I loved this song from the moment I first heard it, but my appreciation for it has only grown over the years.

Consider:

  • In the same year that John Lennon and Yoko Ono released an album called Two Virgins (certainly using the term to refer to themselves metaphorically, not literally), with an album cover showing the two artists completely naked, Ray Davies wrote a song with the immortal line, “God save little shops, china cups and virginity” (and Davies, to be clear, delivered this line quite seriously and quite literally);

  • A year before Jefferson Airplane released its album Volunteers, delivering the injunction “Got to revolution,” and noting that “One generation got old, one generation got soul,” Ray Davies was singing “God save the George Cross, and all those who were awarded them”;

  • Just one year after The Beatles released “Penny Lane,” an endearing song of sentimental childhood nostalgia, Ray Davies fashioned a song that used references to traditional English items, and fading elements of popular culture, not just for a walk down memory lane, but as part of an enduring anthem upholding the value of social continuity.

The lyrics are a treat all on their own, but the music adds a whole ’nother dimension to it, so be sure to listen as well as read.

We are the Village Green Preservation Society.
God save Donald Duck, vaudeville and variety.
We are the Desperate Dan Appreciation Society.
God save strawberry jam and all the different varieties.

Preserving the old ways from being abused;
Protecting the new ways, for me and for you:
What more can we do?

We are the Draught Beer Preservation Society.
God save Mrs.

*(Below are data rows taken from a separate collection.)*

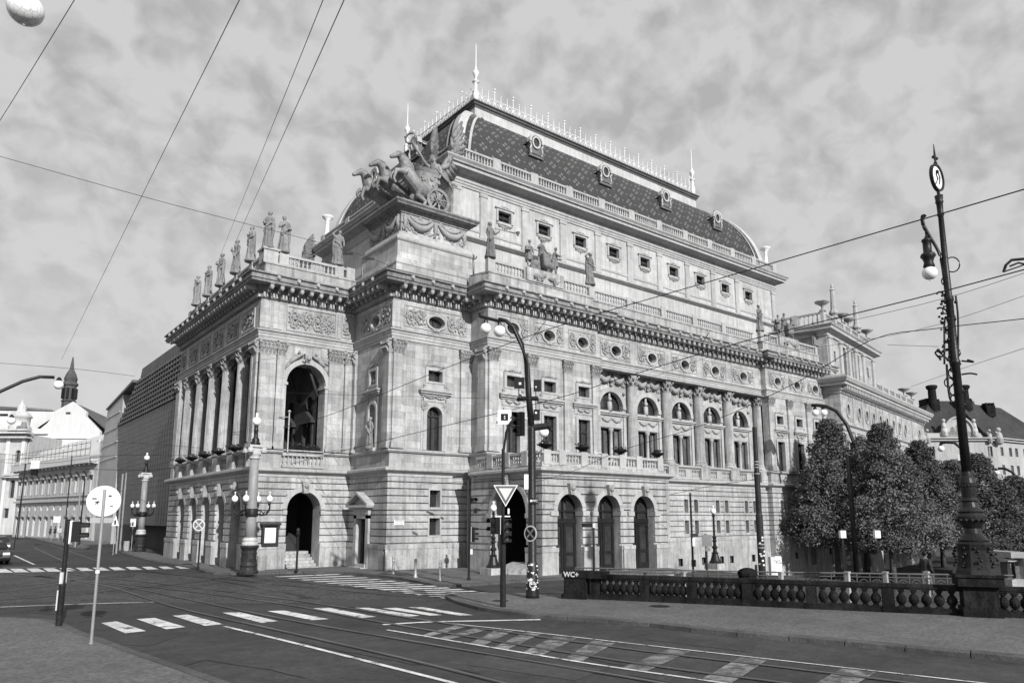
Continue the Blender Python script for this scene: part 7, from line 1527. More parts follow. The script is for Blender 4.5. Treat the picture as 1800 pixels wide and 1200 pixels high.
c = PZ(932, 937, b)+TC*.2; n_ = (TC*.7-RT*.6).normalized(); mb = MB(); disc(mb, c, n_, .30, .02, 24); s = obj('no_stopping_disc', mb, GREYP, M_); mb = MB(); disc(mb, c+n_*.006, n_, .25, .003, 24); obj('sign_face', mb, BLACKP, s); mb = MB(); xx = n_.cross(Vector((0, 0, 1)))
for q in (-1, 1): mb.obox(c+n_*.012, xx*.16+Vector((0, 0, q*.16)), n_*.003, xx*.02-Vector((0, 0, q*.02)))
obj('sign_cross', mb, mat('sign_cross_grey', .2, .5), s)
r = random.Random(12)
for k in range(34):                                          # stickers on the mast foot
    a = r.uniform(-1.2, 1.2); z = r.uniform(.3, 1.25); d_ = TC*cos(a)+RT*sin(a); rr = .253-.04*z; q = Vector((b.x, b.y, .13+z))+d_*rr; tng = Vector((-d_.y, d_.x, 0)); mb = MB(); mb.obox(q, tng*r.uniform(.02, .06), d_*.003, (0, 0, r.uniform(.012, .035))); obj('sticker', mb, WHITE if r.random() < .6 else GREYP, M_)
mb = MB(); q = Vector((b.x, b.y, .62))+TC*.245; mb.tube([q+RT*.11*cos(a)+Vector((0, 0, .11*sin(a))) for a in [2*pi*i/16 for i in range(16)]], .012, 4, True); mb.tube([q-RT*.08, q+RT*.08+Vector((0, 0, .06))], .012, 4); obj('painted_emblem', mb, WHITE, M_)
# ---- small historic lamp posts
lpm = MB(); lpm.lathe((0, 0, 0), [(.42, 0), (.42, .1), (.34, .16), (.26, .4), (.2, .62), (.24, .68), (.14, .76), (.12, .95), (.2, 1.02), (.2, 1.08), (.11, 1.18), (.1, 1.4), (.17, 1.48), (.1, 1.58), (.15, 1.75), (.08, 1.82), (.07, 3.1), (.12, 3.16), (.06, 3.22), (.1, 3.34)], 14); lpme = lpm.mesh('cast_post', IRON)
def small_lamp(x, y, z, label, s=1, base=True):
    t = thing('small_lamp_post', label, 'street lamp', (x, y, z), 'small cast iron lamp posts')
    k = .38 if base else 0
    if base: mb = MB(); mb.box(-.5, .5, -.5, .5, 0, .36); obj('stone_block', mb, PLAIN, t)
    p = link('cast_post', lpme, t, (0, 0, k)); p.scale = (s, s, s); mb = MB(); mb.sphere((0, 0, k+3.5*s), .2*s, 14, 10, 1.05); mb.lathe((0, 0, k+3.68*s), [(.06, 0), (.06, .12), (.09, .14), (.02, .2)], 8); obj('opal_globe', mb, GLOBE, t, True)
b = G(867, 1013); small_lamp(b.x, b.y, .1, 'small cast iron lamp post on a stone block beside the porch', .88)
p = PD(1258, 998, 47); small_lamp(p.x, p.y, p.z-.05, 'small cast iron lamp post in front of the plain river side wall', .95)
mb = MB(); mb.hexa([(23.9, 30.6, 0), (25.0, 29.0, 0), (25.0, 31.6, 0), (24.2, 32.6, 0), (23.9, 30.6, .16), (25.0, 29.0, .7), (25.0, 31.6, .7), (24.2, 32.6, .16)]); tag(obj('ramp_wall', mb, PLAIN), 'low pale stone ramp wall beside the porch and the lamp', 'ramp')
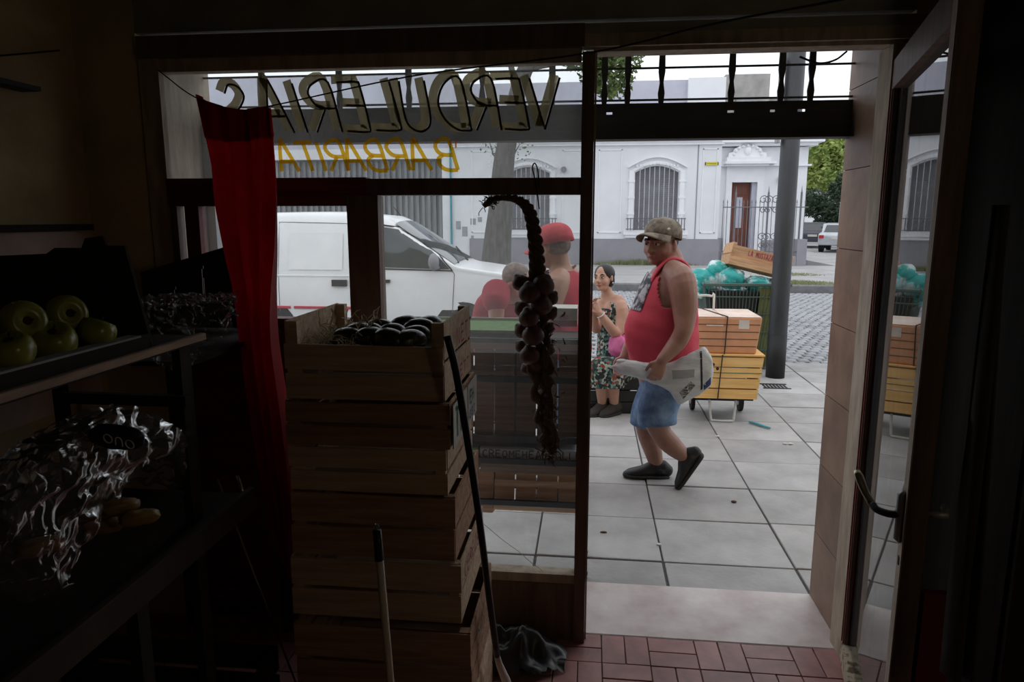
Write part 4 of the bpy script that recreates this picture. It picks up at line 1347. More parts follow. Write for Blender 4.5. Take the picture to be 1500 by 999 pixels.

Mopp and good Old Mother Riley.
We are the Custard Pie Appreciation Consortium.
God save the George Cross, and all those who were awarded them.

We are the Sherlock Holmes English-speaking Vernacular.
God save Fu Manchu, Moriarty and Dracula.
We are the Office Block Persecution Affinity.
God save little shops, china cups, and virginity.
We are the Skyscraper Condemnation Affiliates.
God save Tudor houses, antique tables, and billiards.

Preserving the old ways from being abused;
Protecting the new ways, for me and for you:
What more can we do?

We are the Village Green Preservation Society.
God save Donald Duck, vaudeville and variety.
We are the Desperate Dan Appreciation Society.
God save strawberry jam and all the different varieties.

We are the Village Green Preservation Society.
God save Donald Duck, vaudeville and variety.
We are the Desperate Dan Appreciation Society.
God save Donald Duck, vaudeville and variety.

God save the Village Green!

Note that the song exhibits many of the same virtues that it extols, being itself small, carefully crafted and unassuming.

There are a number of elements of this song that I find remarkable:

  • Its emphasis on social unity, created through the repetition of the phrases “We are…” and “God save the…” as well as by the understated, smoothly harmonizing vocals from the band members;

  • Its emphasis on critical elements of social progress: preserving the old ways, while still protecting the new ways;

  • Its emphasis on humanizing our society, both by respect for the inexplicable quirks of popular culture, as well as buildings designed for humans, rather than large institutions;

  • Its emphasis on common action, created through the various different types of organizations cited, and even drawing the listener in through the concluding question, “What more can we do?”

Thematically, the song can easily be thought of as George Santayana set to music. Here are some similar thoughts, from his 1906 work, The Life of Reason: Reason in Common Sense:

Progress, far from consisting in change, depends on retentiveness. When change is absolute there remains no being to improve and no direction is set for possible improvement: and when experience is not retained … infancy is perpetual. Those who cannot remember the past are condemned to repeat it.

The song seems even more relevant today than when it was first released, for several reasons:

  1. As growing environmental issues have us all watching the Tragedy of the commons playing out on a global scale, we can see The Kinks’ concern for saving the village green in a new light;
  2. As we see England, America and other countries facing increasing polarization dividing their urban and rural populations, we can appreciate the value of Davies’ respect for traditional, village life;
  3. As we observe the terrible toll on our society taken by tech companies whose motto is “Move fast and break things,” we can gain new respect for the singers’ avowed mission of “Preserving the old ways from being abused” and “Protecting the new ways, for me and for you.”

Ray Davies and The Kinks certainly recorded a number of great songs, but this one, I think, really stands alone for me. It’s hard to think of a comparable song, from any artist, that so calls upon us as listeners to knit together the splintered pieces of our society into a coherent whole that works for all of us.

What more, indeed, can we ask an artist to do?